Blessed are they who are persecuted for the sake of righteousness, for theirs is the Kingdom of Heaven.

—Matthew 5-10

 

 
What the Catechism of the Catholic Church says:

2471 Before Pilate, Christ proclaims that he “has come into the world, to bear witness to the truth.” The Christian is not to “be ashamed then of testifying to our Lord.” In situations that require witness to the faith, the Christian must profess it without equivocation, after the example of St. Paul before his judges. We must keep “a clear conscience toward God and toward men.”

2472 The duty of Christians to take part in the life of the Church impels them to act as witnesses of the Gospel and of the obligations that flow from it. This witness is a transmission of the faith in words and deeds. Witness is an act of justice that establishes the truth or makes it known.

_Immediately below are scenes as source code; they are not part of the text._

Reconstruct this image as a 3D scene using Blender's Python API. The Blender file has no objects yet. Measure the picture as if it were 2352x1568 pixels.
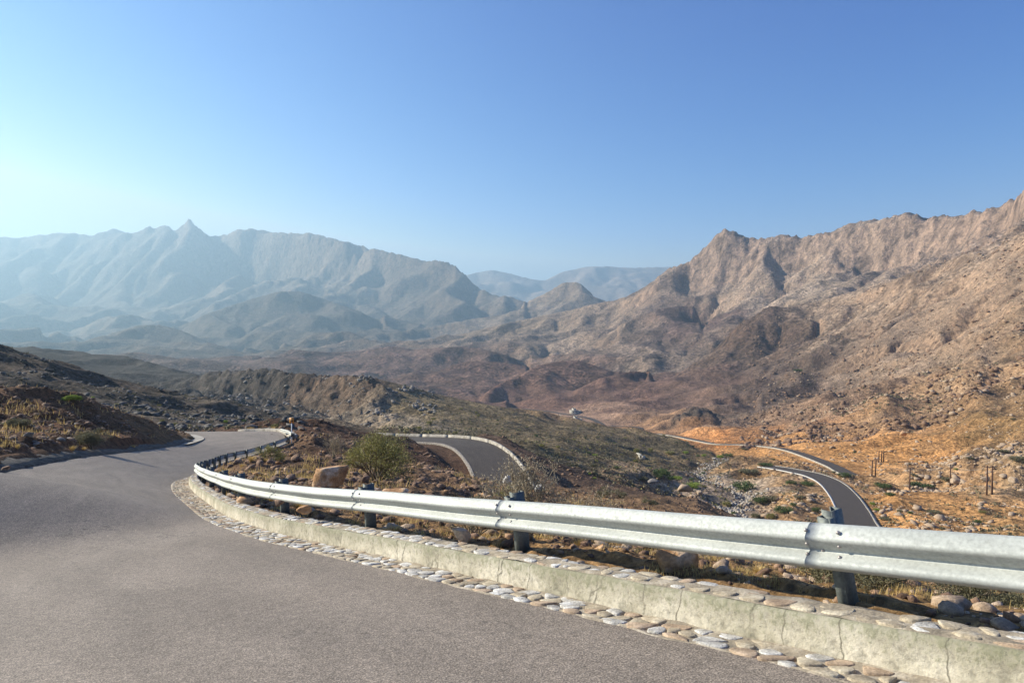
import bpy, bmesh, math, random, time
import numpy as np
from mathutils import Vector, noise as mnoise
R = math.radians
PI = math.pi
rng = np.random.default_rng(7)
random.seed(7)
T0 = time.time()
sc = bpy.context.scene
COL = sc.collection

# ------------------------------------------------------------------ camera, sky, sun, exposure
cam_d = bpy.data.cameras.new("camera")
cam_d.sensor_width = 36.0
cam_d.lens = 24.0
cam_d.clip_start = 0.05
cam_d.clip_end = 60000
cam = bpy.data.objects.new("camera", cam_d)
cam.location = (0, 0, 0)
cam.rotation_euler = (R(90), 0, 0)
COL.objects.link(cam)
sc.camera = cam

SUN_EL, SUN_AZ = 28.0, -74.0          # azimuth from the view direction (+Y), negative = to the left
w = bpy.data.worlds.new("World")
sc.world = w
w.use_nodes = True
nt = w.node_tree
nt.nodes.clear()
sky = nt.nodes.new("ShaderNodeTexSky")
sky.sky_type = 'NISHITA'
sky.sun_disc = False
sky.sun_elevation = R(SUN_EL)
sky.sun_rotation = R(SUN_AZ)
sky.altitude = 0
sky.air_density = 0.6
sky.dust_density = 0.0
sky.ozone_density = 4.0
bg = nt.nodes.new("ShaderNodeBackground")
bg.inputs[1].default_value = 0.052
wo = nt.nodes.new("ShaderNodeOutputWorld")
ssep = nt.nodes.new("ShaderNodeSeparateColor"); scmb = nt.nodes.new("ShaderNodeCombineColor")
nt.links.new(sky.outputs[0], ssep.inputs[0]); SKY_GRADE = []
for k_, (sc_k, ex_k) in enumerate(((1.2, 3.1), (.98, 1.85), (2.1, .97))):      # contrast and balance of the camera's film
    pw_ = nt.nodes.new("ShaderNodeMath"); pw_.operation = 'POWER'; pw_.inputs[1].default_value = ex_k
    ml_ = nt.nodes.new("ShaderNodeMath"); ml_.operation = 'MULTIPLY'; ml_.inputs[1].default_value = sc_k
    nt.links.new(ssep.outputs[k_], pw_.inputs[0]); nt.links.new(pw_.outputs[0], ml_.inputs[0])
    mn_ = nt.nodes.new("ShaderNodeMath"); mn_.operation = 'MINIMUM'; mn_.inputs[1].default_value = (7.2, 8.6, 9.8)[k_]
    nt.links.new(ml_.outputs[0], mn_.inputs[0]); nt.links.new(mn_.outputs[0], scmb.inputs[k_]); SKY_GRADE.append((ml_, pw_))
nt.links.new(scmb.outputs[0], bg.inputs[0])
nt.links.new(bg.outputs[0], wo.inputs[0])

sd = bpy.data.lights.new("sun", 'SUN')
sd.energy = 5.0
sd.angle = R(0.53)
sd.color = (1.0, 0.935, 0.77)
so = bpy.data.objects.new("sun", sd)
dv = Vector((math.sin(R(SUN_AZ)) * math.cos(R(SUN_EL)), math.cos(R(SUN_AZ)) * math.cos(R(SUN_EL)), math.sin(R(SUN_EL))))
so.rotation_euler = dv.to_track_quat('Z', 'Y').to_euler()
COL.objects.link(so)
sc.view_settings.view_transform = 'Standard'
sc.view_settings.look = 'None'
sc.view_settings.exposure = 1.05
sc.view_settings.gamma = 1.0
sc.cycles.max_bounces = 6
sc.cycles.diffuse_bounces = 3
sc.cycles.volume_bounces = 0
sc.cycles.use_denoising = True

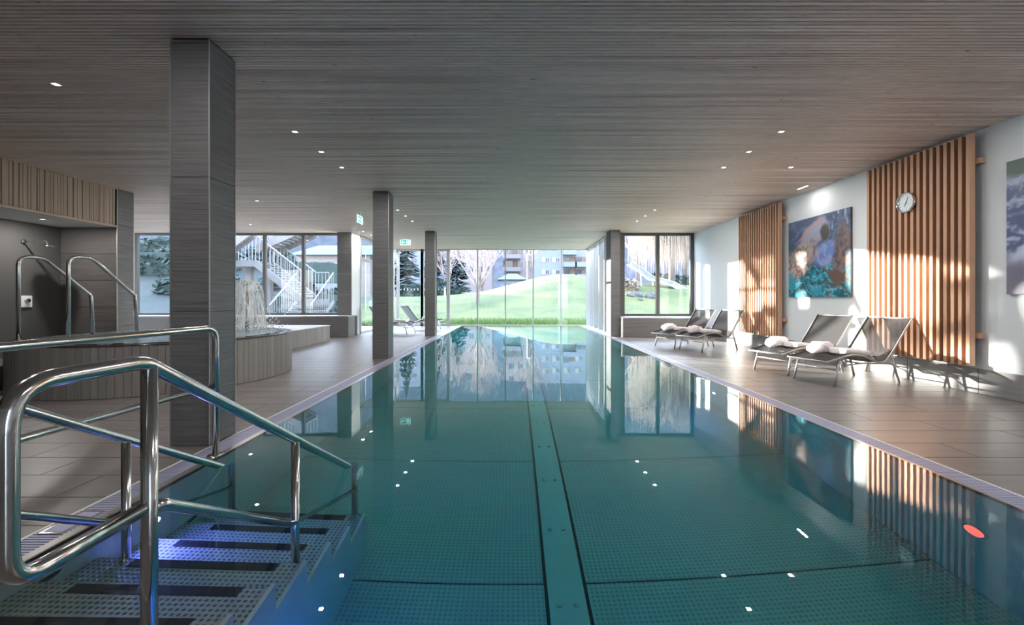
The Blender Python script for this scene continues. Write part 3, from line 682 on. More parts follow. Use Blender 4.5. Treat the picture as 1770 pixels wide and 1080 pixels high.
# ---------------------------------------------------------------- printed pictures
def sm(a, b, x): x = max(0, min(1, (x-a)/(b-a))); return x*x*(3-2*x)
def srgb(c): return tuple((v/255/12.92 if v/255 <= .04045 else ((v/255+.055)/1.055)**2.4) for v in c)
def mixc(a, b, k): return tuple(p+(q-p)*k for p, q in zip(a, b))
def fbm(x, y, z=0, o=4): return noise.fractal(Vector((x, y, z)), .9, 2.1, o)
def blob(u, v, cu, cv, ru, rv, rot=0, e=.25):
    du, dv = u-cu, v-cv; c_, s_ = math.cos(rot), math.sin(rot); a = (du*c_+dv*s_)/ru; b_ = (-du*s_+dv*c_)/rv
    return 1-sm(1-e, 1+e, math.hypot(a, b_)+.28*fbm(u*6, v*6, 9))
def art1(u, v):
    f = fbm(u*5, v*5); g = fbm(u*14+f*2, v*9, 4); h = fbm(u*26, v*26, 7, 3)
    c = mixc(srgb((22, 52, 98)), srgb((70, 100, 140)), sm(-.2, .5, g)*.8)
    c = mixc(c, srgb((15, 70, 80)), (1-sm(.0, .35, u))*(1-sm(.60, .8, v)))
    c = mixc(c, srgb((150, 170, 205)), sm(.55, .8, u)*sm(.6, .8, v)*sm(.15, .5, fbm(u*22, v*5, 2)))
    wtr = 1-sm(.36+.05*f, .46+.05*f, v-.12*(u-.5)*(1 if u > .5 else -.4)+.0)
    wc = mixc(srgb((0, 78, 88)), srgb((20, 140, 165)), sm(-.2, .5, math.sin((v*34+u*9+f*7))*.5+f))
    wc = mixc(wc, srgb((110, 190, 215)), sm(.80, 1.0, math.sin(v*42+u*16+f*9))*.8)
    wc = mixc(wc, srgb((150, 110, 70)), sm(.82, 1.0, math.sin(v*30+u*13+f*8+2))*.8*sm(.45, .7, u))
    c = mixc(c, wc, wtr)
    c = mixc(c, mixc(srgb((150, 140, 150)), srgb((120, 150, 205)), sm(-.1, .4, g)), blob(u, v, .45, .78, .27, .14, .5))
    c = mixc(c, srgb((170, 130, 125)), blob(u, v, .36, .82, .25, .03, .5)*.8)
    c = mixc(c, srgb((45, 42, 32)), blob(u, v, .64, .78, .075, .10, 0))
    c = mixc(c, mixc(srgb((140, 150, 195)), srgb((95, 125, 190)), sm(-.3, .4, g)), blob(u, v, .62, .52, .20, .14, .3))
    c = mixc(c, mixc(srgb((165, 148, 142)), srgb((92, 76, 76)), sm(-.25, .45, g*.7+h*.25)), blob(u, v, .24, .50, .30, .18, .45))
    c = mixc(c, mixc(srgb((190, 165, 155)), srgb((120, 90, 80)), sm(-.2, .4, h)), blob(u, v, .2, .36, .14, .10, 0)*.8)
    c = mixc(c, mixc(srgb((128, 105, 98)), srgb((75, 65, 78)), sm(-.3, .4, g*.7+h*.3)), blob(u, v, .87, .50, .11, .36, -.12))
    c = mixc(c, srgb((95, 72, 55)), blob(u, v, .82, .24, .16, .07, -.3))
    return c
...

All Christians by the example of their lives and the witness of their word, wherever they live, have an obligation to manifest the new man which they have put on in Baptism and to reveal the power of the Holy Spirit by whom they were strengthened at Confirmation. 

2284 Scandal is an attitude or behavior which leads another to do evil. The person who gives scandal becomes his neighbor’s tempter. He damages virtue and integrity; he may even draw his brother into spiritual death. Scandal is a grave offense if by deed or omission another is deliberately led into a grave offense.

2287 Anyone who uses the power at his disposal in such a way that it leads others to do wrong becomes guilty of scandal and responsible for the evil that he has directly or indirectly encouraged. “Temptations to sin are sure to come; but woe to him by whom they come!” (Luke 17:1).